Como no había actos programados para aquel viernes, víspera de la boda, se nos ocurrió buscar la playa después de desayunar. El problema es que nos perdimos. Fuimos a parar, no sé muy bien cómo, a una estación de autobuses cochambrosa. Allí los gatos campaban a sus anchas en sabia simbiosis con los viajeros. No quise hacerles fotos, por si eran un animal sagrado. Después de mucho preguntar, alcanzamos nuestro objetivo. Si no hubiera sido por el mar cobalto, habría confundido aquellas dunas interminables con el desierto. Incluso un par de camellos avanzaban por la arena, lentos pero majestuosos. Una hora más tarde, en un centro comercial de la zona, degustamos un plato de cous cous tan exquisito que olvidé el calor horroroso de la jornada.
Por la noche, cenamos en casa de Chaimae. La muchacha llevaba las manos y los pies cubiertos de henna, aparte de un brillo especial en los ojos llamado sueño. También vino Yassir, que se apartó un instante para rezar en la parte en penumbra del salón. Me alegré de que las cuatro compañeras de viaje, alojadas en el piso de la novia, aún no se hubieran despellejado. De regreso al hotel, la empinada escalera de caracol parecía aún más empinada que de costumbre.
El sábado teníamos previsto visitar las Cuevas de Hércules, pues hablan maravillas de ellas. Dejamos transcurrir la mañana entre un zoco y unas galerías situadas en la Rue du Mexique, hipnóticas como una bailarina de la danza del vientre. Allí compré unas babuchas que ni Alí Babá. Para no ser menos, mi mujer había adquirido una chilaba el día anterior con la que estaba preciosa.
Era un chalet particular en las afueras. Unos tipos vestidos de pajes tocaban la trompeta cada vez que alguien entraba. Quise seguir a mi mujer escaleras arriba, pero me lo impidieron con amabilidad. Luego me condujeron hasta la habitación donde se iba a celebrar el convite de los hombres. Tres mesas redondas atiborradas de platos, vasos y cubiertos la presidían. Aún no había llegado ningún invitado, de modo que saqué un libro y empecé a leer tranquilamente.
El banquete empezó a las doce y media. Nadie tenía hambre después de tantos dulces, e incluso el novio —Medhi— devolvió un trozo de ternera de su plato al recipiente de barro. Luego supe que la comida sobrante de la boda no se tira, sino que la familia puede llevársela a casa. La locura se desató en el postre, un helado con forma de casco cubierto de crocanti. Los niños, mudos toda la velada, se dedicaron a pinchar con la cuchara hasta destrozarlo. Me habría unido a ellos con gusto.
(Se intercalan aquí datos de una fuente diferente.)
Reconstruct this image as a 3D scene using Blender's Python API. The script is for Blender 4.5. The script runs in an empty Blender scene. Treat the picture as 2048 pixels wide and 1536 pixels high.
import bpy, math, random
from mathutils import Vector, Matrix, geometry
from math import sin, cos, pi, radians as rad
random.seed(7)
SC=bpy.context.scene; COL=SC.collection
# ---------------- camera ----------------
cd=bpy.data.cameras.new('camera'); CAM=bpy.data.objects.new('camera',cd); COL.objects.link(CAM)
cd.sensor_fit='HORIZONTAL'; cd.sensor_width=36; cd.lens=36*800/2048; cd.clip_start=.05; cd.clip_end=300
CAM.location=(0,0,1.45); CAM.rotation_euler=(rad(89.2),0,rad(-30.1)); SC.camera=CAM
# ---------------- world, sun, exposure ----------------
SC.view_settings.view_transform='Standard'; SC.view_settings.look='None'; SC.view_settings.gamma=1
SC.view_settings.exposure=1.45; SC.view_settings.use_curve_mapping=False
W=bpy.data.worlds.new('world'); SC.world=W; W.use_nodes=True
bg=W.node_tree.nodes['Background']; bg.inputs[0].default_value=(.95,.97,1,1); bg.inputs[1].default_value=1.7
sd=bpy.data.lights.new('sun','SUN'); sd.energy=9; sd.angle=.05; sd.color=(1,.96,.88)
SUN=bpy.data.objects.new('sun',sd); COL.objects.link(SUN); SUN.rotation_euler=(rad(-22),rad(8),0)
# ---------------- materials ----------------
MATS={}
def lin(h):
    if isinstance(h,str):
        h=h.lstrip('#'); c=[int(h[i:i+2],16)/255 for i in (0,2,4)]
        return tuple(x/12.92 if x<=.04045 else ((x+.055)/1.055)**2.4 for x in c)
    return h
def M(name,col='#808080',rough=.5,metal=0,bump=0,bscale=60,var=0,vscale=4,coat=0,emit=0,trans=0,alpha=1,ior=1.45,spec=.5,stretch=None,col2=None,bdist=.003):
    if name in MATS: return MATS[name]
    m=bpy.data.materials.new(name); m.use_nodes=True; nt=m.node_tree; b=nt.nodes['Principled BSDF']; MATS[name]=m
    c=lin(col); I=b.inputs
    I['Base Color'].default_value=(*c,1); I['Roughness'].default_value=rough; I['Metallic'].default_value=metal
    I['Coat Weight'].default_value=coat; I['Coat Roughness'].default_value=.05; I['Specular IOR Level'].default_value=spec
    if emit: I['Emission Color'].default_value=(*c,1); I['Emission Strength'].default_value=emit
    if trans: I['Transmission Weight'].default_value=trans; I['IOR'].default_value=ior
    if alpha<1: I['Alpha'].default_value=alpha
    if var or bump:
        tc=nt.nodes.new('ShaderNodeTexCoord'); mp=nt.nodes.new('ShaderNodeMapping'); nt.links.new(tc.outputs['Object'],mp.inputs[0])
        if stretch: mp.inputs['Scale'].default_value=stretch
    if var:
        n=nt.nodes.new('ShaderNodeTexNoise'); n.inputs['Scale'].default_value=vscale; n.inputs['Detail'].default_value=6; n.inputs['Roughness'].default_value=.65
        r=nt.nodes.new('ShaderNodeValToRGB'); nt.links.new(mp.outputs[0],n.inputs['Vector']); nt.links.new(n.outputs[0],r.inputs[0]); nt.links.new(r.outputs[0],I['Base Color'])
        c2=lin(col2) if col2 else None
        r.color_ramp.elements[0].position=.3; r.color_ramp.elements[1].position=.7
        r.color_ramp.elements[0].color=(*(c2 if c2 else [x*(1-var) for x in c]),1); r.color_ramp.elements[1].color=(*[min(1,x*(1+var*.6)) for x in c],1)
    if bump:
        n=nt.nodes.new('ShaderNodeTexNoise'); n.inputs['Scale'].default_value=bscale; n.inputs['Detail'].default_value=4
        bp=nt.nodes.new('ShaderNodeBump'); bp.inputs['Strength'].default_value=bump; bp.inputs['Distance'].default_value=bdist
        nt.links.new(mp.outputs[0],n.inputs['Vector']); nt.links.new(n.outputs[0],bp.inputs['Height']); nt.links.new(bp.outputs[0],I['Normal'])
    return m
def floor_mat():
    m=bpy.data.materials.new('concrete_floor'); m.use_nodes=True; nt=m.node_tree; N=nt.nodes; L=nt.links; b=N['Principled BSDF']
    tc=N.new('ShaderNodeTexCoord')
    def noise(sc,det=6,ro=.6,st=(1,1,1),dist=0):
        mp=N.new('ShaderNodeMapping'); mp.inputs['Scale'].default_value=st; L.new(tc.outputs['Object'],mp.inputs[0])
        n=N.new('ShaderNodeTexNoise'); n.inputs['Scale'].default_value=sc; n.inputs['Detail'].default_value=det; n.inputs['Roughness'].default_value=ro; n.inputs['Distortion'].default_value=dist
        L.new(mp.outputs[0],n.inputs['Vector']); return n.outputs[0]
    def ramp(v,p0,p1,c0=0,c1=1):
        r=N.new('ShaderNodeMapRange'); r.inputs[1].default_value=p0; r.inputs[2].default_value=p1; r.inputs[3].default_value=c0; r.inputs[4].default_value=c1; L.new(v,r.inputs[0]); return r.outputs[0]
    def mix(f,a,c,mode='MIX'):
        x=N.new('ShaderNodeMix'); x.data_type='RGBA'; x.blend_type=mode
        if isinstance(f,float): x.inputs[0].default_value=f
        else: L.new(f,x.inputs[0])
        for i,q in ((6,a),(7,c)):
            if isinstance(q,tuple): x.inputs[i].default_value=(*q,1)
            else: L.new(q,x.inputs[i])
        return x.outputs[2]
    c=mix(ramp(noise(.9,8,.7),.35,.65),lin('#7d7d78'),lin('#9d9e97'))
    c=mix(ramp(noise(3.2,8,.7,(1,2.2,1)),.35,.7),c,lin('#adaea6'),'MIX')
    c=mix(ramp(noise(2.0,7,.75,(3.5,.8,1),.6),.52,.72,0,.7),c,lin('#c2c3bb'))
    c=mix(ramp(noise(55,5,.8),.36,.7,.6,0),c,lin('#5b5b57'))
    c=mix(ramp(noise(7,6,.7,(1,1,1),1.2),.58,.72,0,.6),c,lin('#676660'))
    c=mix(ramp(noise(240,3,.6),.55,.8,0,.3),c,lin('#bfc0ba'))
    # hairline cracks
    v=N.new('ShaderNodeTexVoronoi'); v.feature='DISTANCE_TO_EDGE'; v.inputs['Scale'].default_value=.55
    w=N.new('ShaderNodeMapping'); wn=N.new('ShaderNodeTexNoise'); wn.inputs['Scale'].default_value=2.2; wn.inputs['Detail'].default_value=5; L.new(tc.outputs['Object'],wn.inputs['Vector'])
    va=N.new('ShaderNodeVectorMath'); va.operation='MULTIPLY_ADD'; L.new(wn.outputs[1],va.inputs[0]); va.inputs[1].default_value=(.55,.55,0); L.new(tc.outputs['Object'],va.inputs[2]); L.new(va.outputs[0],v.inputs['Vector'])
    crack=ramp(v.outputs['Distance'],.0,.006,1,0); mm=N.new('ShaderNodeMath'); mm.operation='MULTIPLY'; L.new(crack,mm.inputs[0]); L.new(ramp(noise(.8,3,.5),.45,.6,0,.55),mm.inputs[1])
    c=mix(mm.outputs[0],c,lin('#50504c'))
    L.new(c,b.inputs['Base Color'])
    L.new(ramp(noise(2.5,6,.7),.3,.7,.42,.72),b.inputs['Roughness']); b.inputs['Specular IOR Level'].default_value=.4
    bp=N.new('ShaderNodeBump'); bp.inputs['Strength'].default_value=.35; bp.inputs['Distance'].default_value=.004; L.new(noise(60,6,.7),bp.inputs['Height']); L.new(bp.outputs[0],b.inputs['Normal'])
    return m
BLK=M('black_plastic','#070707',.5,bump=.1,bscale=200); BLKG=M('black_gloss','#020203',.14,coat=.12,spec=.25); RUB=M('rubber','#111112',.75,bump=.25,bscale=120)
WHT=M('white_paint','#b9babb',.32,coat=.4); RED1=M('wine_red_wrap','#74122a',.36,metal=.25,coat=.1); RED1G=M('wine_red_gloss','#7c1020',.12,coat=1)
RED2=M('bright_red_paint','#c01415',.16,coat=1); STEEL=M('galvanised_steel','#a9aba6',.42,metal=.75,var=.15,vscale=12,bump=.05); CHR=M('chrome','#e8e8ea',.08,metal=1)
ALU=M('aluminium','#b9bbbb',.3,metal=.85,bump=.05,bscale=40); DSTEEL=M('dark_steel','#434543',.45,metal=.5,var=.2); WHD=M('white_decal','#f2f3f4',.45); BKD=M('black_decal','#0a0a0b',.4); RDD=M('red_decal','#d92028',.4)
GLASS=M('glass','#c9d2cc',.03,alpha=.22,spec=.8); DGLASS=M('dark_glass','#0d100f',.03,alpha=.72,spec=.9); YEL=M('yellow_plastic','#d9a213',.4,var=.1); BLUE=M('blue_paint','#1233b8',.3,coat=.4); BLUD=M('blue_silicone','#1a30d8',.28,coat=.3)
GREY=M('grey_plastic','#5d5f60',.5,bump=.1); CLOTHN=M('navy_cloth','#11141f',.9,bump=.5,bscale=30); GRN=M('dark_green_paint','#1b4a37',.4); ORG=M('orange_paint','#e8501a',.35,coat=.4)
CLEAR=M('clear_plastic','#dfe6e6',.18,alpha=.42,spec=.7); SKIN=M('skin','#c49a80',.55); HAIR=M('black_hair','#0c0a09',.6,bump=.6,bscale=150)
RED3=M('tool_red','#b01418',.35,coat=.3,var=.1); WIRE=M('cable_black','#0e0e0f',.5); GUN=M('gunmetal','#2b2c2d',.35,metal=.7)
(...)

El ágape acabó pronto, pero nos invitaron a una fiesta privada en el piso de Chaimae de la que salimos a las cinco de la madrugada. Disculpándose de antemano, le pidieron a Mari Carmen que me reuniera en la cocina con el resto de hombres porque la novia iba a salir sin velo. Allí estuve charlando con Yassir, que me preguntó si no estaba harto de los malditos moros. Yo me sentía un privilegiado por compartir aquello. Decir que armaron escándalo es poco. Los músicos tocaron las trompetas y las mujeres entonaron al unísono el zaghareet, ese grito propio de las tribus del norte de África.
El domingo no ocurrió nada, salvo que me entregué a una bacanal de sueño. Por la tarde, regresé solo a la Plaza 9 de Abril. Deambulé por el mercadillo de la medina, atestado de gente, mientras me quitaba de encima a los vendedores de hachís. Al día siguiente, lamenté no haber pillado. El regreso a la península estuvo plagado de contratiempos que se habrían convertido en pesadilla de no haber sido por las compañeras de viaje. Perdimos el ferry por unos minutos y, en consecuencia, el autobús de Algeciras. Una empleada de Alsa con acento andaluz nos reubicó en el autocar de las once de la noche. Me entraron ganas de besarla.
Hasta aquí la narración de los hechos. Sólo me resta desearles a Chaimae y Medhi una larga vida juntos. Si han sobrevivido a una boda de cinco días, estoy convencido de que superarán cualquier cosa.